:: DATASET CONTENT ::

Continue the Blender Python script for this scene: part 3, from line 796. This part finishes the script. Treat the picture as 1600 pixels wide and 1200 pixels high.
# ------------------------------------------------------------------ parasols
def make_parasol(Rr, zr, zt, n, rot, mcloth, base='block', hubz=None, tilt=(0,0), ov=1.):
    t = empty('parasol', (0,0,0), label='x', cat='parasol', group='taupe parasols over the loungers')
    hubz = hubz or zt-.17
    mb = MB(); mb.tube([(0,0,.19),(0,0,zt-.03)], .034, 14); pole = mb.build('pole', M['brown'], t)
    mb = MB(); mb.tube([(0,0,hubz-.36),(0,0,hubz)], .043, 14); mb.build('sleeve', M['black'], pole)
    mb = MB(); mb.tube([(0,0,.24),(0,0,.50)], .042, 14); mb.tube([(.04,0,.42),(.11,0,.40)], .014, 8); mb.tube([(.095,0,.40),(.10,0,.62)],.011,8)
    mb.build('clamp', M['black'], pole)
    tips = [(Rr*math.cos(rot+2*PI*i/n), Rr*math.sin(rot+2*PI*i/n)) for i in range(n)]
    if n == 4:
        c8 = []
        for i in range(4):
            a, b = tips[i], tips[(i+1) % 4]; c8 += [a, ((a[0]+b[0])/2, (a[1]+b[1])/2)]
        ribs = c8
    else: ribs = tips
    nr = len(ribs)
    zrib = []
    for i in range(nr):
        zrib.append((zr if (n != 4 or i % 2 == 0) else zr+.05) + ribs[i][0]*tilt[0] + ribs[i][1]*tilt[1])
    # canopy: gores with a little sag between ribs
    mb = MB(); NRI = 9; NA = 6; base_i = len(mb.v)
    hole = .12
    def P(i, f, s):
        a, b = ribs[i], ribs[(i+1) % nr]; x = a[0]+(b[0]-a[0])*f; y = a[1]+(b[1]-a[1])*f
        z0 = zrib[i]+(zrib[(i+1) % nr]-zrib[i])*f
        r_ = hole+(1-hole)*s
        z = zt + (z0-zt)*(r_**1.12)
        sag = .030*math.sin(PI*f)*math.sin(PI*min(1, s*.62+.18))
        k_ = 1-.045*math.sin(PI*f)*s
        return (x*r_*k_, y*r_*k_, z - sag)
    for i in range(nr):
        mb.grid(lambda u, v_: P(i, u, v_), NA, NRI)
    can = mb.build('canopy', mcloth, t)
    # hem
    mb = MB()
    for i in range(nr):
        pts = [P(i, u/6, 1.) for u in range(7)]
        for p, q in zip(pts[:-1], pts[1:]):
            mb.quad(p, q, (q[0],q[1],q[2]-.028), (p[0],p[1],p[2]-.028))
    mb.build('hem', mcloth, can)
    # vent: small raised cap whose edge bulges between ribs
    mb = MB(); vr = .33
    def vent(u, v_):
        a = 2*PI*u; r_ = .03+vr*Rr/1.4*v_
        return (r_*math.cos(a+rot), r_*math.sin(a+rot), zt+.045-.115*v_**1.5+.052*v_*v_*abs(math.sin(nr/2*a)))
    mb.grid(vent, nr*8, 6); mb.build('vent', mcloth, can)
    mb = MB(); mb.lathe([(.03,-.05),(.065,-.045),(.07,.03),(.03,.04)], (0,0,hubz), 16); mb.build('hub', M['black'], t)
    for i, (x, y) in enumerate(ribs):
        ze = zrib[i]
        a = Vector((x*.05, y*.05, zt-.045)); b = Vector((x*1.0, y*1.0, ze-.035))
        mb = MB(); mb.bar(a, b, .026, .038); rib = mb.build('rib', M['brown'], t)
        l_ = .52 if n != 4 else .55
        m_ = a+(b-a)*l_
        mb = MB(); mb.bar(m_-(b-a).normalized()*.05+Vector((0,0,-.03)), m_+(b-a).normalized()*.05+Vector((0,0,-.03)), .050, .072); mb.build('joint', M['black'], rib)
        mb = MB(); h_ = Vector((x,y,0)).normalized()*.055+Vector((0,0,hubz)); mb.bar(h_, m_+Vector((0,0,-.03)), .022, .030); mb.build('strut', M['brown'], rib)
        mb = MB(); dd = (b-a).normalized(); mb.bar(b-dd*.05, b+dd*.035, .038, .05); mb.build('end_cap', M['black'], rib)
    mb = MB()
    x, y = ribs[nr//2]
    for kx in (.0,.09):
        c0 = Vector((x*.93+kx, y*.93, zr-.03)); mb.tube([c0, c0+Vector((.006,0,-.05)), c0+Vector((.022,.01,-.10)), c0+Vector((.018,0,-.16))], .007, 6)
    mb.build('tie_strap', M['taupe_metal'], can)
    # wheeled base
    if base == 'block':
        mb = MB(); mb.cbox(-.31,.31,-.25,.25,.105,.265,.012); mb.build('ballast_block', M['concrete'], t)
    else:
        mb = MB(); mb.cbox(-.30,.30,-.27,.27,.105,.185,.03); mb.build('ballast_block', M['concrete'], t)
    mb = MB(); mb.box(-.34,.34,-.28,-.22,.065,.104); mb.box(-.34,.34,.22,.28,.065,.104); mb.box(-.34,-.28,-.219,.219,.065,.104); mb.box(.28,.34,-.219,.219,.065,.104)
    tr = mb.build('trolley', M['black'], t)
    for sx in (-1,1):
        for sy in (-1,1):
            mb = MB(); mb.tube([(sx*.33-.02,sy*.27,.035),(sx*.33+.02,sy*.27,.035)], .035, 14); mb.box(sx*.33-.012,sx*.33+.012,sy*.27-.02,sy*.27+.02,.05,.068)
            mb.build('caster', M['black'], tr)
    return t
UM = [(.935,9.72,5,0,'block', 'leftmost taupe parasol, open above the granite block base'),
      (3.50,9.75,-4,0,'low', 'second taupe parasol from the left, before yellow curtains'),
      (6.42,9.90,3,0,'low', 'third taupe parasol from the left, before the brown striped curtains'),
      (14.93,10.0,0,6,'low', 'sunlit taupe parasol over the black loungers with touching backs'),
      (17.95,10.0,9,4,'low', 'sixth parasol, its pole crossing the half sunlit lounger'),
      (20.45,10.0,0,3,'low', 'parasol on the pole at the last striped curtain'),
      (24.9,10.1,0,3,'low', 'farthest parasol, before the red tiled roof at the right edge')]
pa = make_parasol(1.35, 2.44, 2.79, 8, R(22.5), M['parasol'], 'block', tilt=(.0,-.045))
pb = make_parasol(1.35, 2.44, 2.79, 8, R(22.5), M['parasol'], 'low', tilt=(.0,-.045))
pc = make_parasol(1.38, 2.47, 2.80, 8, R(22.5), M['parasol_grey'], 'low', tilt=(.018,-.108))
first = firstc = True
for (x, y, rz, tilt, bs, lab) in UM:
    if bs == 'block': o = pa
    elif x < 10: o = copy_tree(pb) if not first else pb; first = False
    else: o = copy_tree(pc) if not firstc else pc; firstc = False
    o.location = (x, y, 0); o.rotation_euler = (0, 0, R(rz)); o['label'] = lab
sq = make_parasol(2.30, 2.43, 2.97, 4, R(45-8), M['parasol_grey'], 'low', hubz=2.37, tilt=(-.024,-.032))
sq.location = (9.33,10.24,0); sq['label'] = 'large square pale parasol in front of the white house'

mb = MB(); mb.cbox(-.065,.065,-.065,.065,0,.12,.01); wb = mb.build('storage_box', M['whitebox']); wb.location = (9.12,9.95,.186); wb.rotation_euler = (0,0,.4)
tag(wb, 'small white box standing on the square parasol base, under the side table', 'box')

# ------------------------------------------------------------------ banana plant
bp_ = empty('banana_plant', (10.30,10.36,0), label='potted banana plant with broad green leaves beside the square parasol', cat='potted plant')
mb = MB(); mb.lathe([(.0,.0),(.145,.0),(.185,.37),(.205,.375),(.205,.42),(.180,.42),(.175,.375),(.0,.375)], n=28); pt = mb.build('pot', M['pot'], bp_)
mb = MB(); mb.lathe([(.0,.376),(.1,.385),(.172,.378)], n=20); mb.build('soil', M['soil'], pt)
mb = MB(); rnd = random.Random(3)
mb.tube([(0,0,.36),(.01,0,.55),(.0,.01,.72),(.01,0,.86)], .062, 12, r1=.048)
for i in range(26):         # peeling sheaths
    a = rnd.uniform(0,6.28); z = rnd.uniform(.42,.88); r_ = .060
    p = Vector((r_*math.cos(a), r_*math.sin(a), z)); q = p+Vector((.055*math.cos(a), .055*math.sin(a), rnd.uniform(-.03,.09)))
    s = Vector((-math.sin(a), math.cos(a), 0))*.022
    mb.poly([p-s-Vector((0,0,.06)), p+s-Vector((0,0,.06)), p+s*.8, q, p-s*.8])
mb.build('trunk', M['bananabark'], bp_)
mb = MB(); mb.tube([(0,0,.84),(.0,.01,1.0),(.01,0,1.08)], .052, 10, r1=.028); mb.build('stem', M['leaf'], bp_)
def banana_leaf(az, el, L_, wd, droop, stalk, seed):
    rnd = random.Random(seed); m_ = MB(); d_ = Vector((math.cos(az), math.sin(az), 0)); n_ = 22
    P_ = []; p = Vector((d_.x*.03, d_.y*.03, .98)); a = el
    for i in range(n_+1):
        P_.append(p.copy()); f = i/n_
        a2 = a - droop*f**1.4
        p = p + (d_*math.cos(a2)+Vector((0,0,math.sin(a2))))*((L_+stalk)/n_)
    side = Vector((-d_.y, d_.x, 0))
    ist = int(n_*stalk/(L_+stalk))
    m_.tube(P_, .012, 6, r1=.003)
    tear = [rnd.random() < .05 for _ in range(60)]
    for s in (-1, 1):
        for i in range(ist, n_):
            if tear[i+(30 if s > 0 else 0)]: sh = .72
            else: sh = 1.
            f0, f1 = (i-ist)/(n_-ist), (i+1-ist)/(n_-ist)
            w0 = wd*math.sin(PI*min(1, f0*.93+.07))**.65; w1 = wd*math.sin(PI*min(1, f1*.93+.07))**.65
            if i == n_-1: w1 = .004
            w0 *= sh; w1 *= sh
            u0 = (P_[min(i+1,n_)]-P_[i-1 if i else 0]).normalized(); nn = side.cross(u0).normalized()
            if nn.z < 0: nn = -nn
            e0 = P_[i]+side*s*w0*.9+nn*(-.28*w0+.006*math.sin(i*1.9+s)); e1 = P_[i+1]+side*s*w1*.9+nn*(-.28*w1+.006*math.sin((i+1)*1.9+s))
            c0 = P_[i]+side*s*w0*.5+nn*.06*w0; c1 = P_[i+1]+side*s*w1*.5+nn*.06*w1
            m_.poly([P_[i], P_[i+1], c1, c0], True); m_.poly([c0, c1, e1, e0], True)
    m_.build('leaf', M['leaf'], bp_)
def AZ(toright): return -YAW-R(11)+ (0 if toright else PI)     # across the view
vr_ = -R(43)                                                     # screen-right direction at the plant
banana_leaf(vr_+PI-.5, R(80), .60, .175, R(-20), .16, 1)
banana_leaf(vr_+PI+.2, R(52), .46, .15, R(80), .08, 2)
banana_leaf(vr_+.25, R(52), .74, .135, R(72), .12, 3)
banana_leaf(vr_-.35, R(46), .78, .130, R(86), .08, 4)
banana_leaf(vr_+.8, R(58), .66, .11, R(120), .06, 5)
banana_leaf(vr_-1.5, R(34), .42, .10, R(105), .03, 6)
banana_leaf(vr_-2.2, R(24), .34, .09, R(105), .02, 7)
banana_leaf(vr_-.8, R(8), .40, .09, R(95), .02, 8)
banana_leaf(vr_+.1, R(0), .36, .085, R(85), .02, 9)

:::

* [WHAT IS REQUIRED]
The required output is the number of lines containing the word "from", and nothing besides.

* [THE RESULT]
3